Metro Weekly

‘Stage Mother’ Review: Drag-filled dramedy should sashay away

"Stage Mother" works overtime to entertain, but everything doesn't come up roses

stage mother, drag, review
Stage Mother — Photo: Momentum Pictures

Thom Fitzgerald’s Stage Mother (★★☆☆☆) sets out on a rainbow-tinted road to acceptance and reconciliation, skipping, tripping, and montaging its way to an unconvincing finish. Two-time Academy Award nominee Jacki Weaver (Silver Linings Playbook) stars as Maybelline Metcalf, a Southern Baptist choir mistress who inherits a San Francisco drag bar from her recently deceased and long-estranged gay son, Ricky. Within moments of receiving that fateful call, and against the wishes of her obstinately unaccepting husband, Jeb (Hugh Thompson), Maybelline is off to the Castro to see that their beloved boy is properly put to rest.

A happily conservative Texan, she nevertheless takes it in stride that she’s the new owner of Ricky’s struggling Pandora’s Box. Despite clashing with the club’s manager, Nathan (Entourage‘s Adrian Grenier), who is also her son’s grieving lover, Maybelline is determined to whip the place into shape. Brad Hennig’s script supplies plenty of problems to solve among the cast of queens who perform at Pandora’s Box, including Cherry Poppins (Mya Taylor), Tequila Mockingbird (Oscar Moreno), Joan of Arkansas (Allister MacDonald), and drag mother Dusty Muffin (an underused Jackie Beat). The drag names are more entertaining than the drag performances, even those intended to excite and inspire.

Maybelline’s main innovation for the club is to direct the girls away from lip-syncing for their lives, encouraging them instead to sing out live. Warbling cover tunes — like a sad, slowed-down version of “Finally” — and a few ear-pleasing originals, including group number “He Ain’t Mr. Right,” the cast don’t put on a substantially better show after Maybelline gets involved. But that doesn’t alter the movie’s course — apparently, this Southern lady has just the right touch to somehow turn a drag piano bar into the toast of the Castro. In fact, she works all kinds of wonders. Been rejected by your mother, your ex, dealing with substance abuse or abusive boyfriends? Just hand it over to Maybelline and she’ll fix it.

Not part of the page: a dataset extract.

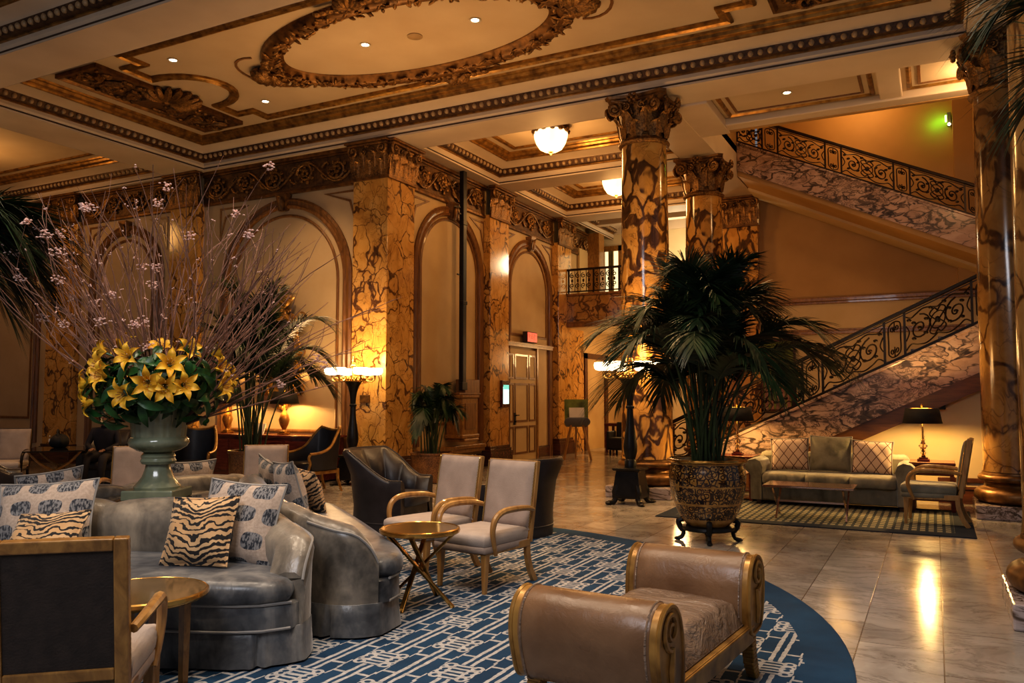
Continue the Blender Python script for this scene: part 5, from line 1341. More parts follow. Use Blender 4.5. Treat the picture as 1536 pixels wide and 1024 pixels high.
def lamp(name, label, loc, sc=1.0, stem='crystal', r0=.20, r1=.24, zs=.50, hs=.20):
    t = thing(name, label, 'lamp', loc); t.scale = (sc,)*3
    MB().box(-.075, .075, -.075, .075, 0, .03).box(-.055, .055, -.055, .055, .03, .05).build('base', MAT['redwood'] if stem == 'crystal' else MAT['brass'], t, smooth=False, bevel=.006)
    pr = [(.03,.05),(.02,.08),(.035,.11),(.02,.135),(.03,.16),(.055,.20),(.03,.235),(.018,.26),(.028,.28),(.016,.30),(.022,.33),(.012,.36),(.016,.40),(.009,.45)] if stem == 'crystal' else [(.05,.05),(.03,.08),(.07,.16),(.09,.24),(.06,.33),(.03,.37),(.02,.42),(.015,.48)]
    MB().lathe(pr, 20).build('stem', MAT['crystal'] if stem == 'crystal' else MAT['giltwood'], t)
    MB().lathe([(.006,.04),(.006,zs+hs*.6)], 8).build('rod', MAT['brass'], t)
    MB().lathe([(r1,zs),(r0,zs+hs)], 36, cap=False).build('lamp_shade', MAT['shade'], t, solid=.006)
    MB().lathe([(r1-.008,zs+.003),(r0-.008,zs+hs-.003)], 36, cap=False).build('shade_lining', MAT['shadein'], t)
    MB().ball((0,0,zs+hs*.62), (.026,.026,.036), 10, 8).build('bulb', MAT['bulb'], t)
    MB().lathe([(0,zs+hs+.06),(.012,zs+hs+.045),(.016,zs+hs+.03),(.006,zs+hs+.01),(.006,zs+hs*.6)], 10).build('finial', MAT['brass'], t)
    return t
lamp('table_lamp', 'lit crystal table lamp with black shade at the right of the sage sofa', (-.16, 12.20, .64))
lamp('table_lamp', 'lit table lamp with black shade left of the sofa, behind the palm stems', (-2.60, 12.22, .64))

# ---------------------------------------------------------------- sage sofa and cushions
so = thing('sofa', 'long sage grey three-seat sofa under the marble staircase', 'sofa', (-1.32, 12.17, 0))
MB().box(-1.0, 1.0, -.44, .36, .07, .30).build('base', MAT['sage'], so, bevel=.02)
for k in range(3):
    x0 = -.84+.56*k
    poly = [tuple(p.xy) for p in catmull([(x0+.01,-.50,0),(x0+.28,-.515,0),(x0+.55,-.50,0),(x0+.555,.2,0),(x0+.005,.2,0)], 4, closed=True)]
    MB().stack(poly, [(.30,.97),(.315,1),(.40,1.01),(.43,.97),(.445,.85),(.45,.4)], (x0+.28,-.15)).build('seat_cushion', MAT['sage'], so, angle=60)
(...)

Stage Mother — Photo: Momentum Pictures

Weaver is endearing when tossing off Maybelline’s ready comebacks, but her solid performance can’t disguise the eye-rollingly simplistic treatment of this lot’s litany of woes. Grenier brings depth and persuasive anger to his take on the loyal lover, and Lucy Liu is delightful as Ricky’s best friend, the chain-smoking single mom Sienna, but they’re basically props in Maybelline’s triumph.

She is a force who requires only a conversation or two to right everyone’s wrongs through warmth and understanding — which seriously calls into question the movie’s basic premise: that this woman had abandoned her relationship with her child due to a stubborn refusal to meet him halfway. Maybelline sees the error of her ways so early in the film, we never see her change. Rather, we see a story of a conservative straight woman dropping in like Mary Poppins to heal all the fucked up queer folks and allies. That’s probably not director Fitzgerald’s intended message, but there it is, dressed up in sequins and heels.